NEL BEL LIBRO “SONO TORNATA” DI CARLA SCHIAVONI
– ANCONA – di Alessandra Milzi –
Anche le donne hanno fatto la storia. E non solo le eroine di cui parlano saggi e testi. L’hanno fatto, proprio come gli uomini, con le loro passioni, con certi loro gesti e atteggiamenti quotidiani o reiterati nel tempo, individuali e collettivi. Un concetto che vale la pena di ribadire, visto che ancora oggi, spesso, una certa e prevalente storiografia scritta “al maschile” lo mette ingiustamente in ombra. Un concetto che emerge con nettezza tra le righe di “Sono tornata”, il saggio in forma di racconto, venato di spunti di fantasia, che delinea le vicende di Elisabetta Malatesta Varano. Una donna vissuta nel ‘400 – piuttosto ignorata dalle biografie – eppure sorprendentemente moderna e attuale. Una donna resiliente, ovvero capace di difendersi con forza, coraggio e tenacia. Una donna colta, bella, sensibile, la quale, superando ostacoli e drammi personali, si dà una missione da compiere e mantiene la sua promessa.
Un avvincente romanzo storico, quello firmato da Clara Schiavoni, nata a Tolentino (MC), presentato il 23 aprile scorso nella sala Pino Ricci del Palazzo della Regione Marche ad Ancona (piazza Cavour), nell’ambito del progetto di valorizzazione delle scrittrici marchigiane contemporanee, promosso dalla Commissione regionale pari opportunità.
“Sono tornata” (edito dalla Simple di Macerata), fa già presagire dal titolo l’esito dell’avventura esistenziale di Elisabetta Malatesta. Siamo a Camerino, nel XV secolo, un Comune il cui nome è strettamente legato all’omonima Signoria retta dalla famiglia Varano. Una Signoria che per importanza, estensione territoriale e ricchezza era pari a quelle dei Montefeltro, dei Malatesta e degli Estensi. Elisabetta è moglie innamorata di Piergentile da Varano. L’uomo resta vittima di una congiura
ordita dai fratelli assieme al legato papale Giovanni Vitelleschi: è imprigionato l’11 agosto del 1433 per 26 lunghi giorni, di cui i primi 17 trascorsi nel castello di San Severino e gli ultimi 9 nelle segrete del Palazzo Episcopale di Recanati; il 6 settembre dello stesso anno viene decapitato. Elisabetta, aiutata dalla cognata Tora, riesce a mettersi in salvo coi suoi tre figli e il nipotino Giulio Cesare.

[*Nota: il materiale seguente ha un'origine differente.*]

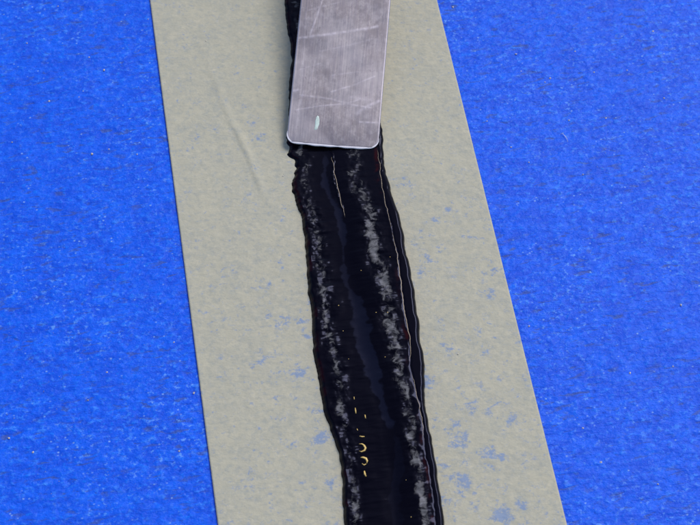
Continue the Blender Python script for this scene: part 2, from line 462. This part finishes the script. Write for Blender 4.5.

Attraverso il magico sposalizio fra storia e letteratura, Clara Schiavoni entra nella psicologia della protagonista e degli altri personaggi del libro, e la restituisce al lettore nella verità storica, frutto di una puntuale ed approfondita ricerca.
Una verità storica, quella di Elisabetta Malatesta Varano – come hanno sottolineato nei loro interventi il 23 aprile l’autrice e la presidente della Commissione pari opportunità, Adriana Celestini – che emerge pienamente dagli aspetti nettamente significativi della sua avventura esistenziale, che dota di significato la Storia con la S maiuscola. Le qualità fondanti della personalità della nobildonna le permettono di non soccombere quando la sua vita – dopo l’arresto, la reclusione e l’uccisione del marito – si ribalta completamente. Ecco che Elisabetta sa rimettersi in gioco con accanimento, lottando strenuamente giorno dopo giorno in modo del tutto particolare: usando in modo intelligente le armi non violente della conciliazione-accettazione all’interno di sapienti trame politiche, ritrova equilibrio e rinnova la sua forza. Quelle trame, ordite con astuzia, le consentiranno di iniziare una nuova vita, con nuovi significati. “Ho adempiuto al giuramento. Sono tornata”, fa dire ad Elisabetta, concludendo il suo romanzo, Clara Schiavoni. La vedova di Piergentile è riuscita finalmente a tornare con tutta la sua blasonata autorità a Camerino. Porta con sé il figlio Rodolfo e il nipote Giulio Cesare, ai quali, sotto la sua reggenza, affiderà il governo di Camerino, di nuovo nel nome della casata Varano.